Friday, March 4, 2016

"The flame beneath the pot"

Beautiful language can reach right off the page and startle you into a wide-awake, pleased wonderment, like a sudden kiss from someone you have a huge crush on. I read poetry in the hopes that I'll get that shivery rush.

Yesterday's Writer's Almanac poem, "Lobsters," by Howard Nemerov, did it. Even though the lovely turns of phrase are mostly morbid, I was enchanted with the powerful simplicity of the language.

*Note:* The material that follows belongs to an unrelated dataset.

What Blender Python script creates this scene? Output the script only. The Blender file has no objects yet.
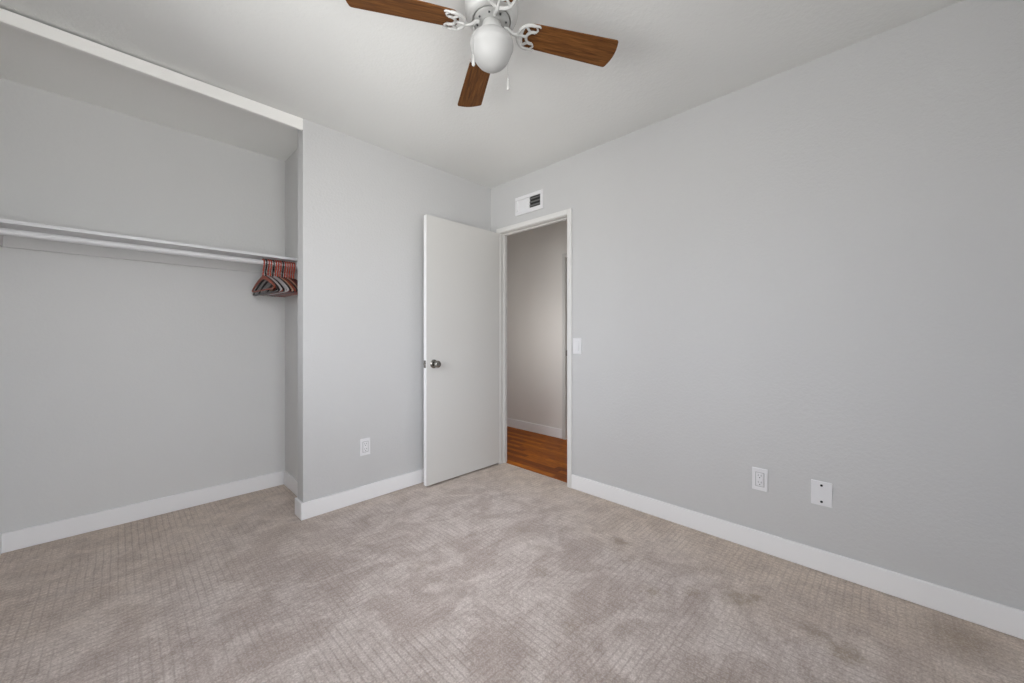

By GrammarFascist (Own work) [CC BY-SA 4.0], via Wikimedia Commons

These lines in the second stanza made me want to applaud: "Their velvet colors / Mud red, bruise purple, cadaver green." The perfection of the phrase "mud red": it simultaneously brings to mind "blood red" and also that absolutely correct muddy ochre color of lobsters. "Cadaver green" is a horribly delicious (sorry) irony, describing creatures whose bodies won't last long enough to be called cadavers.

The ending of the poem is very Yeats-ian, very "what rough beast," to me, but maybe that's because I just finished reading The Stand for perhaps the tenth time. (King seems to have turned this poem of 22 lines into a novel of over 1,000 pages). I won't spoil it; go read the poem.